The bike was mine throughout junior high and high school. My sisters were not interested, he had many bikes, all used and rusted; but this one was always so charming. It had so much more personality than the others. After the beach cruiser became more practical I lost track of this bike, it went into his Santa Monica storage, then moved to Culver City storage, and when he passed away I reclaimed it. Leann asked if I still had it, and I kept it, either for her or I to restore and ride. It has now been 4 years. I am pairing down my things, trying to totally liberate myself from the clutter and chaos in my apartment, and I am just not going to restore this bike. I have to let it go.

I have known this for, I don't know...a year? I am not totally sure why it came with us when we moved in May 2012. The lady that lived upstairs from us in Palms asked if I was willing to sell it, and it didn't feel right. That's the only way I know how to explain holding onto this thing for 4 years. It never felt right to let it go. For a month I have tried to motivate myself to post the thing on craigslist, it's been hot, I've been busy. For whatever reason I got out and did it Sunday.

Then, I panicked. I have to let it go. I could hear my father say the price I was asking was too low, it's an antique! It's worth money! But, it's very rusted...if it is going to get restored, you can't sell too high. Crap...I'm going to have to let this thing go!! He would be so mad at me..but what am I going to do? Schlep it around for the rest of my life? I do not have the time or money to put into this thing when photography (his and mine) and dance are calling.

I had an email from a man named Jon Sunday night, just his number, just asking to call. I put it off. Other emails asked about the bike Monday morning, but we go in order of who asked first.

He sounded European, and a little older on the phone. He said this was the bike he rode throughout his school years in Philadelphia. Even in the snow! He loved this bike. He had been searching awhile. I told him I would text him the address, and be home at 6:30pm. I warned him it was gonna really need some work. It had been neglected. At 5pm he texted to say he was leaving his house now. I confirmed I would not be home till 6:30. He responded "NP".
 
 I go home, unlock the bike, and say a formal goodbye. I thank her for her many years of service, tell her I always loved her and I always will. I acknowledge out loud I can hear my father arguing with me I am making a mistake, but I can not care for this bike. If there is a person that will appreciate her and can put time and money and love in, that's where the bike belongs. I kiss her handlebar, say goodbye and pull her out of the carport.

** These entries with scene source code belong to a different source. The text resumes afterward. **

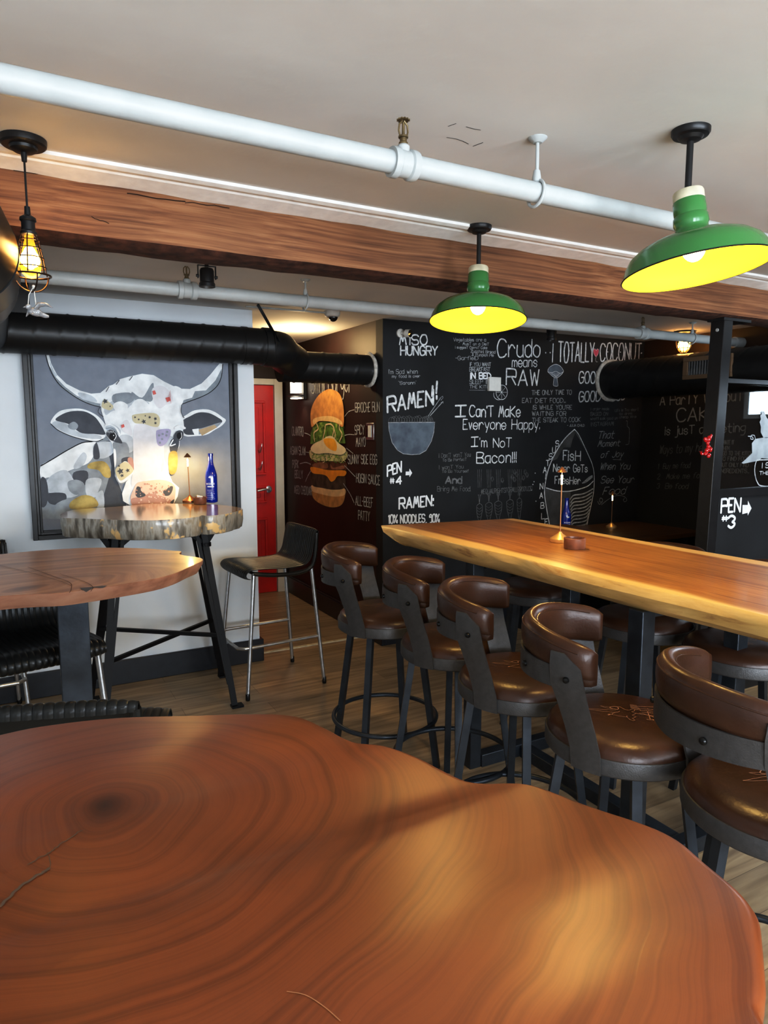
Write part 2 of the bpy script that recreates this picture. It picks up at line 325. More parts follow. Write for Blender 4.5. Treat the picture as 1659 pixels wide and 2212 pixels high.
def smooth(pts, k=5, closed=False):
    pts = [Vector(p) for p in pts]; n = len(pts); out = []
    for i in range(n if closed else n-1):
        p0 = pts[(i-1) % n] if closed or i > 0 else pts[0]; p1 = pts[i]; p2 = pts[(i+1) % n]; p3 = pts[(i+2) % n] if closed or i+2 < n else pts[-1]
        for j in range(k):
            t = j/k; out.append(.5*((2*p1)+(p2-p0)*t+(2*p0-5*p1+4*p2-p3)*t*t+(3*p1-p0-3*p2+p3)*t**3))
    if not closed: out.append(pts[-1])
    return out
# ------------------------------------------------------------------ hand lettering
G = {'A': "02 28 42|14 34", 'B': "02 08|~08 38 47 35 05|~05 35 44 42 02", 'C': "~47 38 18 06 04 12 32 43", 'D': "02 08|~08 28 46 44 22 02", 'E': "38 08 02 32|05 25", 'F': "38 08 02|05 25",
 'G': "~47 38 18 06 04 12 32 43 45|45 25", 'H': "02 08|42 48|05 45", 'I': "12 18", '[': "02 22|08 28|12 18", 'J': "~38 33 22 12 03", 'K': "02 08|48 05 42", 'L': "08 02 32", 'M': "02 18 24 38 42", 'N': "02 08 42 48",
 'O': "~18 06 04 12 32 44 46 38 18", 'P': "02 08|~08 38 47 45 35 05", 'Q': "~18 06 04 12 32 44 46 38 18|24 51", 'R': "02 08|~08 38 47 45 35 05|25 42", 'S': "~47 38 18 07 06 15 35 44 43 32 12 03", 'T': "08 48|28 22",
 'U': "~08 04 12 32 44 48", 'V': "08 22 48", 'W': "08 12 27 32 48", 'X': "02 48|08 42", 'Y': "08 25 48|25 22", 'Z': "08 48 02 42",
 'a': "~36 16 05 03 12 22 33|36 32", 'b': "08 02|~04 16 26 35 33 22 12 03", 'c': "~35 26 16 05 03 12 22 33", 'd': "38 32|~35 26 16 05 03 12 22 33", 'e': "~04 34 35 26 16 05 03 12 22 33", 'f': "~38 28 17 12|06 26",
 'g': "~36 16 05 04 13 23 34|36 32|~32 20 00", 'h': "08 02|~04 16 26 35 32", 'i': "02 06|07 08", 'j': "~26 21 10 00|27 28", 'k': "08 02|36 04 32", 'l': "02 08", 'm': "02 06|~05 16 25 22|~25 36 45 42", 'n': "02 06|~04 16 26 35 32",
 'o': "~16 05 03 12 22 33 35 26 16", 'p': "00 06|~05 16 26 35 33 22 12 03", 'q': "36 30|~35 26 16 05 03 12 22 33", 'r': "02 06|~04 16 26 35", 's': "~35 26 16 05 14 24 33 22 12 03", 't': "~18 13 22 32|06 36", 'u': "~06 03 12 22 33|36 32",
 'v': "06 12 26", 'w': "06 12 25 32 46", 'x': "02 36|06 32", 'y': "06 13 23|36 10", 'z': "06 36 02 32",
 '0': "~18 06 04 12 32 44 46 38 18", '1': "07 18 12", '2': "~07 18 28 37 36 02|02 42", '3': "~07 18 28 37 36 25|~25 34 33 22 12 03", '4': "32 38 04 44", '9': "~36 16 06 07 18 28 37 36 32 12", '%': "02 48|~08 17 06 08|~44 33 42 44",
 '#': "12 18|32 38|04 44|06 46", '.': "02 03", ',': "12 01", '!': "03 02|04 08", "'": "08 07", '"': "08 07|18 17", ':': "02 03|05 06", '-': "05 25", '&': "~42 17 28 36 03 12 34", '_': "01 41", '/': "02 48"}
def glyph_w(ch):
    if ch == ' ': return 2.2
    g = G.get(ch)
    if not g: return 2
    return max(int(p[0]) for s in g.replace('~', '').split('|') for p in s.split())
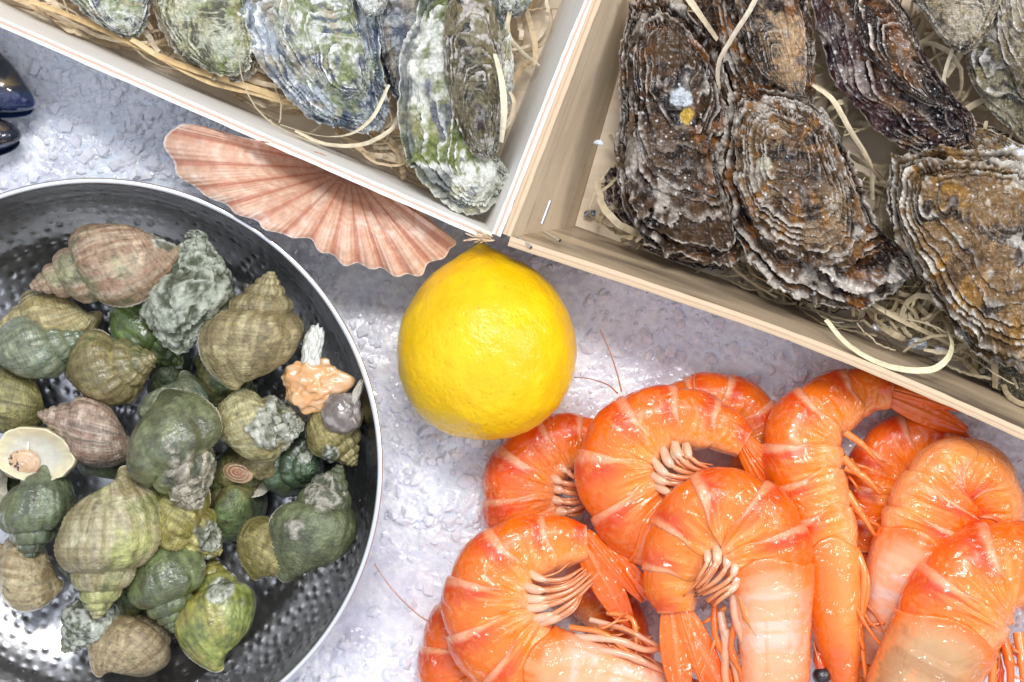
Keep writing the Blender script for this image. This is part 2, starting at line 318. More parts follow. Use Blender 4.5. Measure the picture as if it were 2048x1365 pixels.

Jon texts right then he is parked in the alley behind my building.

I waddle forward with the bike, approach a white Prius with dark tinted windows, and a man with white hair and glasses emerges. "Jon?"
"Yes, yes hello Sydney nice to meet you!"
He takes a look at the bike. "Oh yes, this is it. I rode this bike all over Philadelphia when I was in school. Even in the snow! I would ride over to my wife's house then, when we were dating, and lean against it and wait for her to come outside. Her father would tease her. Say I was crazy for riding my bike in the snow."

Oh my god.

I tell him this is just what I was hoping for. Not someone that needed extra metal for scrap. Or someone that didn't know what they were buying, but someone that would appreciate and put love into this bike.
He looks closer, and realizes the rust is pretty bad. He has a guy, he's bringing him the bike tomorrow, and he said to be sure there is not too much rust. He asks my price again, his eyes are bad and he wasn't sure what I was asking. He winces when I tell him. I knock $15 more off and he hands it to me and starts opening the hatchback on the car. I tell him to please keep my info and send me a picture when the bike is finished. I've had it since high school, I really intended to restore it myself, but I have not had time or money. I am so pleased I found him, I am so happy he wants to restore it. He gasps and then smiles when he hears this, "it was your bike in school too?!" He assures me he will send photos. We both have a good laugh about how you can't be sure who you are going to meet on craigslist and we are both so pleased this was such a positive interaction. He says he is so relieved that after driving all this way it worked out. That's when I find out he came all the way from Laguna Niguel!! Almost 70 miles in rush hour traffic for a bike he's been searching for for years.

Sometimes you wait and don't know why. Sometimes you hesitate and can't explain. I held onto a rusty bike for 4 years and moved it 20 miles because my gut told me to and in the end, the bike got the home it deserved.